**What is needed:** Every line of the data must be copied exactly.

**Material provided:**
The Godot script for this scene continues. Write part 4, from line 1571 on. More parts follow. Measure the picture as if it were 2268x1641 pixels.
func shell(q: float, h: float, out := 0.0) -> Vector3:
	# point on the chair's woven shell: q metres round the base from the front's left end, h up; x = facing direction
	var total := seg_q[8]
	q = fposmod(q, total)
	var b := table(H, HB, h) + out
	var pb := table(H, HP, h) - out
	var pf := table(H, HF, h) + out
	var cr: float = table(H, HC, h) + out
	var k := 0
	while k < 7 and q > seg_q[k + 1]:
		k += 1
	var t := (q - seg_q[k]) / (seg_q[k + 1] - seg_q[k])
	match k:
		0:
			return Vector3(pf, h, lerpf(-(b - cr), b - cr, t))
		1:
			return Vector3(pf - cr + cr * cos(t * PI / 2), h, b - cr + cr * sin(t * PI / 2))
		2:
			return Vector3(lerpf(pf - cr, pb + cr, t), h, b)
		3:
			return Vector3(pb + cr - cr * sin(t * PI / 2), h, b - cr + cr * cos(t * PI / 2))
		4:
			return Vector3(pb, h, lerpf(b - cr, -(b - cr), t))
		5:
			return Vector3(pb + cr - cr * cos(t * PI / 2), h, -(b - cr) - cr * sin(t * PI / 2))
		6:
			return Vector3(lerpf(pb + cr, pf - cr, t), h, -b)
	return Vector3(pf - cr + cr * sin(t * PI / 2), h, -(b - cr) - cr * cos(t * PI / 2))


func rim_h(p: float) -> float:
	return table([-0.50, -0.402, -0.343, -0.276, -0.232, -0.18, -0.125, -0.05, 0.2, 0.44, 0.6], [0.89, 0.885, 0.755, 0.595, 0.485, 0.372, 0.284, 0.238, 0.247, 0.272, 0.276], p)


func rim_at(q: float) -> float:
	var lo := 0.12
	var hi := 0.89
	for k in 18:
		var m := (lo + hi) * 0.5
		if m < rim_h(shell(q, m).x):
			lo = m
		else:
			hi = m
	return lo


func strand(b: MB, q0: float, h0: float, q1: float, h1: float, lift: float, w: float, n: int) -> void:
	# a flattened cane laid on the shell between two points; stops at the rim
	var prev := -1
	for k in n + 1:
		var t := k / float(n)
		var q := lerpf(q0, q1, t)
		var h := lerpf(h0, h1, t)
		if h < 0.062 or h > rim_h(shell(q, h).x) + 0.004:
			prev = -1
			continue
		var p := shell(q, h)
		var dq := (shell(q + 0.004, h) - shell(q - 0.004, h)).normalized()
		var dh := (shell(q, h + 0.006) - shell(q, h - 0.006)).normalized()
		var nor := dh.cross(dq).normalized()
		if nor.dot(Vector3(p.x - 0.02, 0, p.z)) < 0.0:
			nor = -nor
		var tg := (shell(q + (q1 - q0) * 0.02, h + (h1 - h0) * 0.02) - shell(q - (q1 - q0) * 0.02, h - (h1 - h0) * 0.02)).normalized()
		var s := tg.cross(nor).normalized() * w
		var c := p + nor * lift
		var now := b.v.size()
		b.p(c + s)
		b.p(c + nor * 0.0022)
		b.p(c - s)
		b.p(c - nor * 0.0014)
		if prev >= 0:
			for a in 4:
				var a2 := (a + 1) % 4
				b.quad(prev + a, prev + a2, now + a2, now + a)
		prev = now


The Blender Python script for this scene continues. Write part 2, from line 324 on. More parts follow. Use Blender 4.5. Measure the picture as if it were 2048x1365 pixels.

**Solved exercise:**
The Godot script for this scene continues. Write part 4, from line 1571 on. More parts follow. Measure the picture as if it were 2268x1641 pixels.
func shell(q: float, h: float, out := 0.0) -> Vector3:
	# point on the chair's woven shell: q metres round the base from the front's left end, h up; x = facing direction
	var total := seg_q[8]
	q = fposmod(q, total)
	var b := table(H, HB, h) + out
	var pb := table(H, HP, h) - out
	var pf := table(H, HF, h) + out
	var cr: float = table(H, HC, h) + out
	var k := 0
	while k < 7 and q > seg_q[k + 1]:
		k += 1
	var t := (q - seg_q[k]) / (seg_q[k + 1] - seg_q[k])
	match k:
		0:
			return Vector3(pf, h, lerpf(-(b - cr), b - cr, t))
		1:
			return Vector3(pf - cr + cr * cos(t * PI / 2), h, b - cr + cr * sin(t * PI / 2))
		2:
			return Vector3(lerpf(pf - cr, pb + cr, t), h, b)
		3:
			return Vector3(pb + cr - cr * sin(t * PI / 2), h, b - cr + cr * cos(t * PI / 2))
		4:
			return Vector3(pb, h, lerpf(b - cr, -(b - cr), t))
		5:
			return Vector3(pb + cr - cr * cos(t * PI / 2), h, -(b - cr) - cr * sin(t * PI / 2))
		6:
			return Vector3(lerpf(pb + cr, pf - cr, t), h, -b)
	return Vector3(pf - cr + cr * sin(t * PI / 2), h, -(b - cr) - cr * cos(t * PI / 2))


func rim_h(p: float) -> float:
	return table([-0.50, -0.402, -0.343, -0.276, -0.232, -0.18, -0.125, -0.05, 0.2, 0.44, 0.6], [0.89, 0.885, 0.755, 0.595, 0.485, 0.372, 0.284, 0.238, 0.247, 0.272, 0.276], p)


func rim_at(q: float) -> float:
	var lo := 0.12
	var hi := 0.89
	for k in 18:
		var m := (lo + hi) * 0.5
		if m < rim_h(shell(q, m).x):
			lo = m
		else:
			hi = m
	return lo


func strand(b: MB, q0: float, h0: float, q1: float, h1: float, lift: float, w: float, n: int) -> void:
	# a flattened cane laid on the shell between two points; stops at the rim
	var prev := -1
	for k in n + 1:
		var t := k / float(n)
		var q := lerpf(q0, q1, t)
		var h := lerpf(h0, h1, t)
		if h < 0.062 or h > rim_h(shell(q, h).x) + 0.004:
			prev = -1
			continue
		var p := shell(q, h)
		var dq := (shell(q + 0.004, h) - shell(q - 0.004, h)).normalized()
		var dh := (shell(q, h + 0.006) - shell(q, h - 0.006)).normalized()
		var nor := dh.cross(dq).normalized()
		if nor.dot(Vector3(p.x - 0.02, 0, p.z)) < 0.0:
			nor = -nor
		var tg := (shell(q + (q1 - q0) * 0.02, h + (h1 - h0) * 0.02) - shell(q - (q1 - q0) * 0.02, h - (h1 - h0) * 0.02)).normalized()
		var s := tg.cross(nor).normalized() * w
		var c := p + nor * lift
		var now := b.v.size()
		b.p(c + s)
		b.p(c + nor * 0.0022)
		b.p(c - s)
		b.p(c - nor * 0.0014)
		if prev >= 0:
			for a in 4:
				var a2 := (a + 1) % 4
				b.quad(prev + a, prev + a2, now + a2, now + a)
		prev = now


The Blender Python script for this scene continues. Write part 2, from line 324 on. More parts follow. Use Blender 4.5. Measure the picture as if it were 2048x1365 pixels.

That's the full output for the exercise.